SCHATTEN DER WAHRHEIT Knarzende Spannung
Wenn man zu viel klaut, nennt man's am besten eine "Homage" Lange Jahre ist Claire (Michelle Pfeiffer) mit dem Genetiker Norman Spencer (Harrison Ford) verheiratet. Vor kurzem haben die Spencers das Haus des verstorbenen Vaters am nebligen See in Vermont bezogen. Claire zehrt noch an den traumatischen Folgen eines Autounfalls. Im Haus gegenüber werden undurchsichtige Ehedramen ausgetragen. Mit dem Fernglas beäugt Claire den Nachbarn, der im nächtlichen Gewitterregen einen leichengroßen Sack entsorgt. Damit nicht genug häufen sich auch in den eigenen vier Wänden die gruseligen Anzeichen: Bilderrahmen zerspringen ohne erkennbaren Grund, die Haustür öffnet sich schon, bevor die Klinke berührt wird. Anonyme Nachrichten erscheinen auf dem PC-Monitor. Bald stellt sich heraus, dass Norman ein gar nicht so perfekter Ehemann ist und sich die im Filmtitel so poetisch bezeichneten "Schatten der Wahrheit" an ihm grausam rächen werden. Nach eigenem Bekunden wollten die Produzenten einen Film drehen, wie ihn Hitchcock in der heutigen Zeit machen würde.

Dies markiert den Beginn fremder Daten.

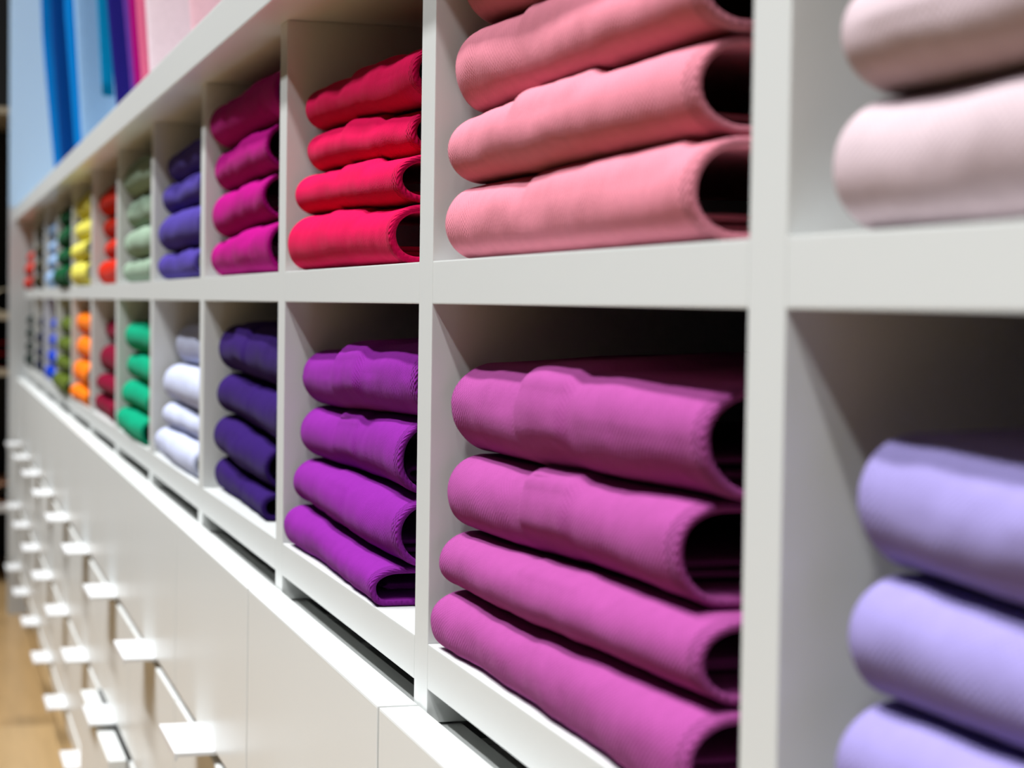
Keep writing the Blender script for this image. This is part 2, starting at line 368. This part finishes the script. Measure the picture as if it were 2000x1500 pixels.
# ---------------------------------------------------------------- stacks
T = {
'orchid':[
   (-0.3382, -0.0324, -0.0009, 0.5477, 0.5724, 0.5477, 0.5788),
   (-0.3382, -0.0372, 0.0017, 0.5724, 0.5977, 0.5788, 0.6044),
   (-0.3382, -0.0564, 0.0039, 0.5977, 0.6304, 0.6044, 0.6364),
   (-0.3382, -0.0444, 0.0068, 0.6304, 0.6693, 0.6364, 0.6711),
],
'purple':[
   (-0.7002, -0.4385, -0.0001, 0.5477, 0.5721, 0.5477, 0.5668),
   (-0.7002, -0.4243, 0.0052, 0.5721, 0.6004, 0.5668, 0.6011),
   (-0.7002, -0.4284, 0.0092, 0.6004, 0.6316, 0.6011, 0.6387),
   (-0.7002, -0.4068, 0.0089, 0.6316, 0.6657, 0.6387, 0.6757),
],
'red':[
   (-0.6962, -0.4184, -0.0004, 0.7114, 0.7445, 0.7114, 0.7399),
   (-0.6962, -0.4214, 0.0042, 0.7445, 0.7698, 0.7399, 0.7637),
   (-0.6962, -0.4313, 0.0104, 0.7698, 0.7947, 0.7637, 0.7873),
   (-0.6962, -0.4068, 0.0086, 0.7947, 0.8213, 0.7873, 0.8142),
],
'salmon':[
   (-0.3362, -0.0441, 0.0027, 0.7114, 0.7436, 0.7114, 0.7427),
   (-0.3362, -0.0503, 0.0027, 0.7436, 0.773, 0.7427, 0.7726),
   (-0.3362, -0.0468, 0.0052, 0.773, 0.8099, 0.7726, 0.7999),
   (-0.3362, -0.0468, 0.0087, 0.8099, 0.8404, 0.7999, 0.8251),
],
'blush':[
   (0.0318, 0.3132, 0.0033, 0.7114, 0.7447, 0.7114, 0.7447),
   (0.0318, 0.3132, 0.0041, 0.7447, 0.7731, 0.7447, 0.7731),
],
'lav':[
   (0.0318, 0.3132, 0.0061, 0.5477, 0.5681, 0.5477, 0.5681),
   (0.0318, 0.3132, 0.0066, 0.5681, 0.5982, 0.5681, 0.5982),
   (0.0318, 0.3132, 0.0088, 0.5982, 0.6291, 0.5982, 0.6291),
   (0.0318, 0.3132, 0.0107, 0.6291, 0.6633, 0.6291, 0.6633),
],
'magenta':[
   (-1.0602, -0.787, 0.004, 0.7114, 0.7411, 0.7114, 0.7465),
   (-1.0602, -0.8095, 0.0041, 0.7411, 0.7766, 0.7465, 0.7793),
   (-1.0602, -0.7992, 0.0054, 0.7766, 0.8102, 0.7793, 0.8112),
   (-1.0602, -0.7668, 0.0035, 0.8102, 0.8451, 0.8112, 0.846),
],
'indigo':[
   (-1.0562, -0.8115, 0.008, 0.5477, 0.5742, 0.5477, 0.5672),
   (-1.0562, -0.8146, 0.0066, 0.5742, 0.6061, 0.5672, 0.5985),
   (-1.0562, -0.7668, 0.0087, 0.6061, 0.6386, 0.5985, 0.6355),
   (-1.0562, -0.7668, 0.01, 0.6386, 0.6755, 0.6355, 0.6772),
],
'violet':[
   (-1.4162, -1.1268, 0.0033, 0.7114, 0.7385, 0.7114, 0.7385),
   (-1.4162, -1.1268, 0.0026, 0.7385, 0.7737, 0.7385, 0.7737),
   (-1.4162, -1.1268, 0.0058, 0.7737, 0.8028, 0.7737, 0.8028),
   (-1.4162, -1.1268, 0.0103, 0.8028, 0.8319, 0.8028, 0.8319),
],
'pale':[
   (-1.4162, -1.1268, 0.0022, 0.5477, 0.5739, 0.5477, 0.5739),
   (-1.4162, -1.1268, 0.0087, 0.5739, 0.5982, 0.5739, 0.5982),
   (-1.4162, -1.1268, 0.0085, 0.5982, 0.6338, 0.5982, 0.6338),
   (-1.4162, -1.1268, 0.0198, 0.6338, 0.6708, 0.6338, 0.6708),
],
'sage':[
   (-1.7762, -1.4868, 0.0054, 0.7114, 0.7377, 0.7114, 0.7377),
   (-1.7762, -1.4868, 0.0058, 0.7377, 0.7709, 0.7377, 0.7709),
   (-1.7762, -1.4868, 0.0084, 0.7709, 0.8071, 0.7709, 0.8071),
   (-1.7762, -1.4868, 0.0036, 0.8071, 0.8435, 0.8071, 0.8435),
],
'orangered':[
   (-2.1362, -1.8618, 0.0066, 0.7114, 0.744, 0.7114, 0.744),
   (-2.1362, -1.8618, 0.0143, 0.744, 0.7707, 0.744, 0.7707),
   (-2.1362, -1.8618, 0.0128, 0.7707, 0.7991, 0.7707, 0.7991),
   (-2.1362, -1.8618, 0.0067, 0.7991, 0.834, 0.7991, 0.834),
],
'yellow':[
   (-2.4962, -2.2218, -0.003, 0.7114, 0.7472, 0.7114, 0.7472),
   (-2.4962, -2.2218, -0.003, 0.7472, 0.775, 0.7472, 0.775),
   (-2.4962, -2.2218, 0.0025, 0.775, 0.8067, 0.775, 0.8067),
   (-2.4962, -2.2218, 0.003, 0.8067, 0.8427, 0.8067, 0.8427),
],
'bottle':[
   (-2.8562, -2.5818, -0.003, 0.7114, 0.7449, 0.7114, 0.7449),
   (-2.8562, -2.5818, 0.0034, 0.7449, 0.7736, 0.7449, 0.7736),
   (-2.8562, -2.5818, 0.0032, 0.7736, 0.8072, 0.7736, 0.8072),
   (-2.8562, -2.5818, 0.003, 0.8072, 0.8408, 0.8072, 0.8408),
],
'sky':[
   (-3.2162, -2.9418, 0.0008, 0.7114, 0.7445, 0.7114, 0.7445),
   (-3.2162, -2.9418, 0.0034, 0.7445, 0.7707, 0.7445, 0.7707),
   (-3.2162, -2.9418, 0.0041, 0.7707, 0.7986, 0.7707, 0.7986),
   (-3.2162, -2.9418, 0.0049, 0.7986, 0.8302, 0.7986, 0.8302),
],
'darkolive':[
   (-3.5762, -3.3018, 0.0021, 0.7114, 0.739, 0.7114, 0.739),
   (-3.5762, -3.3018, 0.005, 0.739, 0.7697, 0.739, 0.7697),
   (-3.5762, -3.3018, 0.0048, 0.7697, 0.8003, 0.7697, 0.8003),
   (-3.5762, -3.3018, 0.0037, 0.8003, 0.839, 0.8003, 0.839),
],
'coral':[
   (-3.9362, -3.6618, 0.0002, 0.7114, 0.7383, 0.7114, 0.7383),
   (-3.9362, -3.6618, 0.0011, 0.7383, 0.7682, 0.7383, 0.7682),
   (-3.9362, -3.6618, 0.0064, 0.7682, 0.7939, 0.7682, 0.7939),
],
'emerald':[
   (-1.7762, -1.5018, -0.0019, 0.5477, 0.5743, 0.5477, 0.5743),
   (-1.7762, -1.5018, 0.0035, 0.5743, 0.6043, 0.5743, 0.6043),
   (-1.7762, -1.5018, 0.0084, 0.6043, 0.6354, 0.6043, 0.6354),
   (-1.7762, -1.5018, 0.0081, 0.6354, 0.6699, 0.6354, 0.6699),
],
'burgundy':[
   (-2.1362, -1.8618, 0.0032, 0.5477, 0.5732, 0.5477, 0.5732),
   (-2.1362, -1.8618, 0.0043, 0.5732, 0.5985, 0.5732, 0.5985),
   (-2.1362, -1.8618, 0.0087, 0.5985, 0.6358, 0.5985, 0.6358),
   (-2.1362, -1.8618, 0.0162, 0.6358, 0.6705, 0.6358, 0.6705),
],
'orange':[
   (-2.4962, -2.2218, -0.002, 0.5477, 0.5702, 0.5477, 0.5702),
   (-2.4962, -2.2218, -0.0, 0.5702, 0.6057, 0.5702, 0.6057),
   (-2.4962, -2.2218, 0.0057, 0.6057, 0.6405, 0.6057, 0.6405),
   (-2.4962, -2.2218, 0.0047, 0.6405, 0.6759, 0.6405, 0.6759),
],
'olive':[
   (-2.8562, -2.5818, -0.003, 0.5477, 0.5738, 0.5477, 0.5738),
   (-2.8562, -2.5818, 0.0027, 0.5738, 0.6034, 0.5738, 0.6034),
   (-2.8562, -2.5818, 0.0042, 0.6034, 0.6329, 0.6034, 0.6329),
   (-2.8562, -2.5818, 0.0048, 0.6329, 0.665, 0.6329, 0.665),
],
'royal':[
   (-3.2162, -2.9418, 0.0044, 0.5477, 0.5739, 0.5477, 0.5739),
   (-3.2162, -2.9418, 0.0088, 0.5739, 0.6019, 0.5739, 0.6019),
   (-3.2162, -2.9418, 0.0123, 0.6019, 0.6309, 0.6019, 0.6309),
   (-3.2162, -2.9418, 0.0122, 0.6309, 0.6608, 0.6309, 0.6608),
],
'navy':[
   (-3.5762, -3.3018, 0.006, 0.5477, 0.5734, 0.5477, 0.5734),
   (-3.5762, -3.3018, 0.0078, 0.5734, 0.599, 0.5734, 0.599),
   (-3.5762, -3.3018, 0.0077, 0.599, 0.6297, 0.599, 0.6297),
   (-3.5762, -3.3018, 0.0085, 0.6297, 0.6604, 0.6297, 0.6604),
],
'blackgreen':[
   (-3.9362, -3.6618, 0.0031, 0.5477, 0.5759, 0.5477, 0.5759),
   (-3.9362, -3.6618, 0.0052, 0.5759, 0.6016, 0.5759, 0.6016),
   (-3.9362, -3.6618, 0.005, 0.6016, 0.6316, 0.6016, 0.6316),
   (-3.9362, -3.6618, 0.0049, 0.6316, 0.6572, 0.6316, 0.6572),
],
}
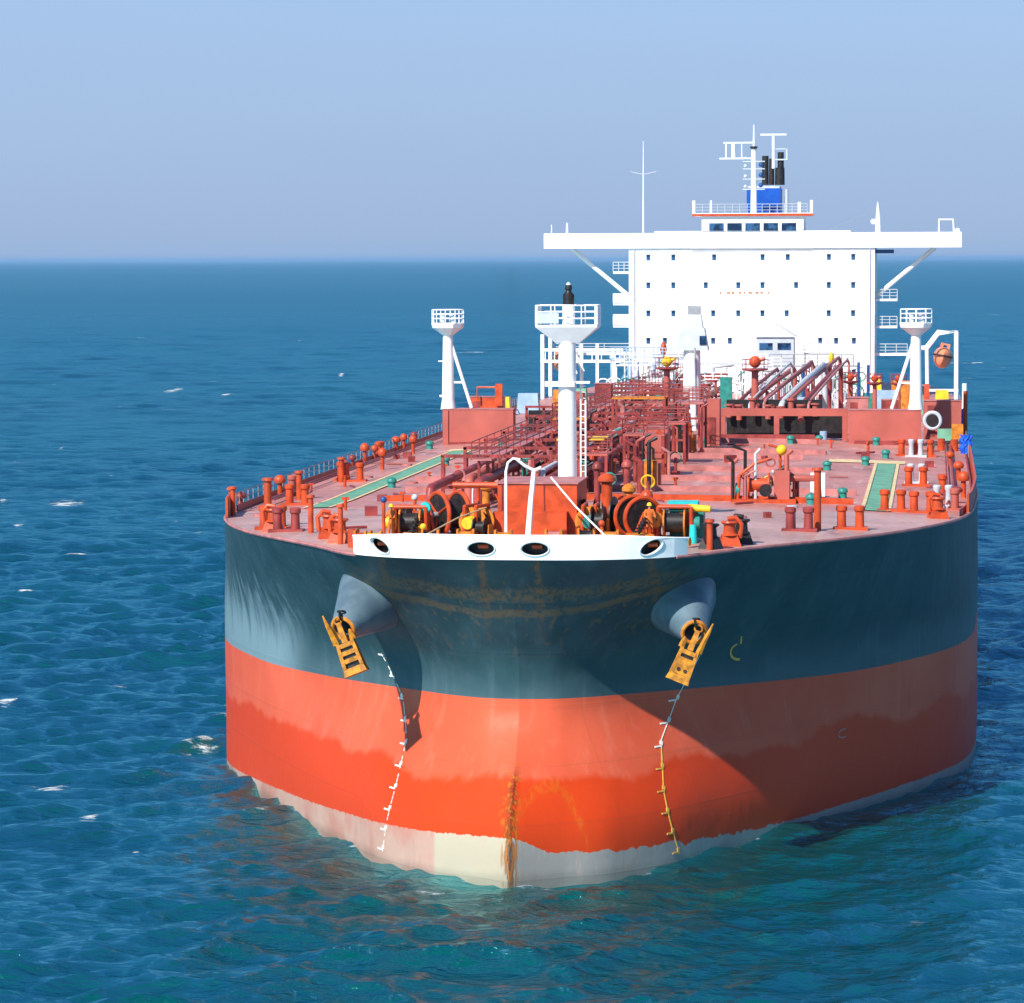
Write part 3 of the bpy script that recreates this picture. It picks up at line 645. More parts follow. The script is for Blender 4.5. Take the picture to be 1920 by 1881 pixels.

Und so sind die Referenzen an die Altmeister des Suspense auch überdeutlich: das Handlungsgerüst wurde aus George Cukors Klassiker Gaslight (1944) heruntergeladen. Als heimliche Beobachterin wird Michelle Pfeiffer zur Widergängerin von James Stewart in Das Fenster zum Hof , und mit dem finalen Horror im Badezimmer verneigt man sich vor Hitchcocks Psycho . Trotzdem würde sich der alte Hitch im Grab herumdrehen. In Hitchcocks Filmen zeigte sich die Kunst des Suspense vor allem in der psychologischen Ökonomie und der sorgfältigen Dosierung des Grauens. Zemeckis hingegen setzt das Publikum unter Dauerbeschuss. Jede knarrende Diele wird auf der Tonspur bis zur Schmerzgrenze hochgefahren, unheilahnend kriecht und schleicht die Kamera durch den Raum. Statt an der Psychologie seiner Figuren zu arbeiten, flüchtet sich Zemeckis schon bald ins Übernatürliche, findet auch hier keine interne Logik für seine Geschichte und metzelt sich schließlich zu einem ausgesprochen hanebüchenen Finale durch. Die Überdosierung des Suspense führt zur völligen Immunisierung des Publikums. Am Anfang krallen sich nicht die Fingernägel in die Plüschsessel, am Ende schüttet man sich aus vor Lachen. Das wäre Hitchcock nicht passiert.
Martin Schwickert
What Lies Beneath USA 2000 R: Robert Zemeckis B: Clark Gregg K: Don Burgess D: Michelle Pfeiffer, Harrison Ford , Diana Scarwid, Joe Morton, 130 Min.